DATA =>

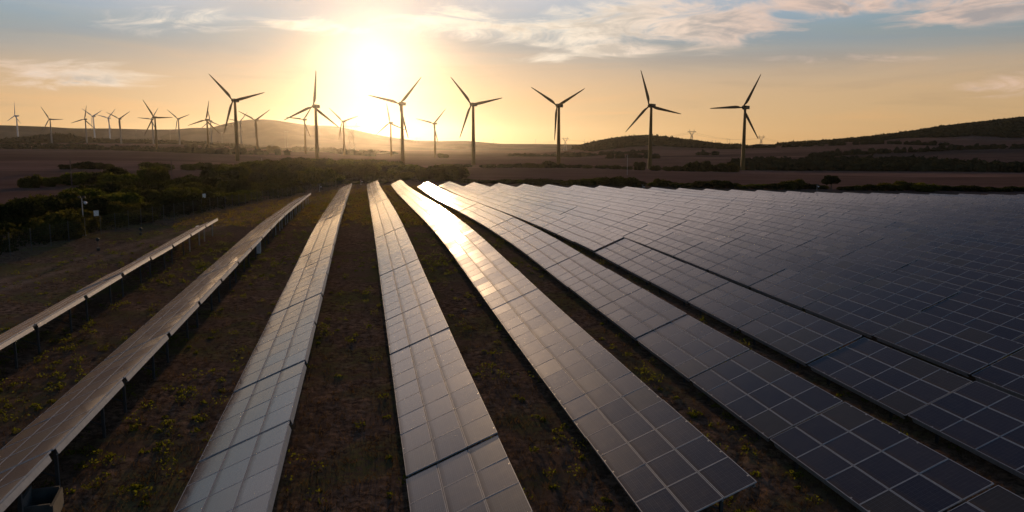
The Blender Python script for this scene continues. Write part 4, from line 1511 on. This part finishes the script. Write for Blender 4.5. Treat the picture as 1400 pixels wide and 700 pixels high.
def pylon(px, top_y, dist, label, hmin=24.0, wide=1.0):
    top = at(px, top_y, dist)
    g = float(ground_z(top[0], dist))
    H = max(hmin, top[2] - g)
    root = tag(empty('pylon', (top[0], dist, top[2] - H), (0, 0, R(10))), label, 'pylon', 'lattice pylons on the skyline')
    mb = MB()
    wz = H * 0.66
    b, wst = H * 0.115 * wide, H * 0.035 * wide
    lev = [(0, b), (H * 0.25, b * 0.72), (H * 0.47, b * 0.5), (wz, wst)]
    cor = ((-1, -1), (1, -1), (1, 1), (-1, 1))
    R1, R2 = 0.30, 0.16
    for (z0, w0), (z1, w1) in zip(lev, lev[1:]):
        for k in range(4):
            a, c = cor[k], cor[(k + 1) % 4]
            mb.tube((a[0] * w0, a[1] * w0, z0), (a[0] * w1, a[1] * w1, z1), R1, n=4)
            mb.tube((a[0] * w0, a[1] * w0, z0), (c[0] * w1, c[1] * w1, z1), R2, n=4)
            mb.tube((c[0] * w0, c[1] * w0, z0), (a[0] * w1, a[1] * w1, z1), R2, n=4)
    mb.build('lattice_body', [M_LATTICE], root)
    mb = MB()
    aw = H * 0.26 * wide
    zb = H * 0.86
    for s in (-1, 1):
        for yy in (-wst, wst):
            mb.tube((s * wst, yy, wz), (s * aw * 0.62, yy, zb), R1, n=4)
            mb.tube((-s * wst * 0.4, yy, wz), (s * aw * 0.40, yy, zb), R2, n=4)
        mb.tube((s * aw * 0.62, 0, zb), (s * aw * 0.55, 0, H), R1, n=4)
        mb.tube((s * aw * 0.40, 0, zb), (s * aw * 0.55, 0, H), R2, n=4)
        mb.tube((s * aw * 0.4, 0, zb), (s * aw, 0, zb + H * 0.012), R2, n=4)
    mb.build('head_frame', [M_LATTICE], root)
    mb = MB()
    for zz in (zb, zb + H * 0.03):
        mb.tube((-aw, 0, zz), (aw, 0, zz), R1, n=4)
    for k in range(12):
        x0, x1 = -aw + 2 * aw * k / 12, -aw + 2 * aw * (k + 1) / 12
        mb.tube((x0, 0, zb if k % 2 else zb + H * 0.03), (x1, 0, zb + H * 0.03 if k % 2 else zb), R2, n=4)
    mb.build('crossarm', [M_LATTICE], root)
    for s in (-0.95, 0, 0.95):
        MB().tube((s * aw, 0, zb), (s * aw, 0, zb - H * 0.06), 0.2, n=6).build('insulator', [M_DARK], root)
    M_ = Matrix.Translation(root.location) @ Euler((0, 0, R(10))).to_matrix().to_4x4()
    return [M_ @ Vector((s * aw, 0, zb - H * 0.06)) for s in (-0.95, 0, 0.95)]


c1 = pylon(946, 177, 1750, 'tallest lattice pylon rising behind the rounded hill, between two large turbines', 30)
c2 = pylon(1041, 184.5, 2250, 'lattice pylon on the skyline just right of the seventh large turbine', 32)
c3 = pylon(773, 187, 2300, 'lattice pylon just right of the fifth large turbine tower', 28)
c4 = pylon(480, 167.5, 1300, 'hazy lattice pylon close under the sun, beside a golden turbine', 30, 1.15)


def cable(p, q, sag, label, group):
    mb = MB()
    n = 18
    P = [p + (q - p) * (k / n) - Vector((0, 0, sag * 4 * (k / n) * (1 - k / n))) for k in range(n + 1)]
    for a, b in zip(P, P[1:]):
        mb.tube(a, b, 0.13, n=4, cap=False)
    tag(mb.build('power_cable', [M_DARK]), label, 'cable', group)


G_ = 'power cables between pylons'
for i, nm in ((0, 'left'), (2, 'right')):
    cable(c1[i], c2[i], 9, f'thin power cable from the {nm} arm of the tallest pylon towards the right', G_)
    cable(c2[i], Vector(at(1185, 205 + i * 0.5, 2900)), 10, f'thin power cable leaving the {nm} arm of the rightmost pylon behind the hill', G_)
    cable(c3[i], c1[i], 12, f'thin power cable linking the {nm} arms of the middle pylons over the hill', G_)
    cable(c4[i], c3[i], 22, f'thin power cable from the {nm} arm of the hazy pylon across the plain', G_)

# ------------------------------------------------------------------ evening haze
bm = bmesh.new()
bmesh.ops.create_cube(bm, size=1.0)
zlo, zhi = -14.0, 146.0
for v in bm.verts:
    v.co = Vector((v.co.x * 14400, v.co.y * 14400, zhi if v.co.z > 0 else zlo))
me = bpy.data.meshes.new('haze')
bm.to_mesh(me)
bm.free()
hm, ht, ho = mat_new('evening_haze')
vol = ht.node('ShaderNodeVolumePrincipled')
vol.inputs['Color'].default_value = (1.0, 0.95, 0.86, 1)
vol.inputs['Density'].default_value = HAZE_DENSITY
vol.inputs['Anisotropy'].default_value = HAZE_G
ht.l.new(vol.outputs[0], ho.inputs['Volume'])
me.materials.append(hm)
tag(link('haze', me), 'thin golden evening haze over the whole valley', kind='stuff')
print('objects', len(bpy.data.objects), 'shrubs', n_shrub)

EXERCISE GOAL => Collect the lines of the data that carry the word "from".

RESULT FOR THIS TASK =>
The Blender Python script for this scene continues. Write part 4, from line 1511 on. This part finishes the script. Write for Blender 4.5. Treat the picture as 1400 pixels wide and 700 pixels high.
    cable(c1[i], c2[i], 9, f'thin power cable from the {nm} arm of the tallest pylon towards the right', G_)
    cable(c4[i], c3[i], 22, f'thin power cable from the {nm} arm of the hazy pylon across the plain', G_)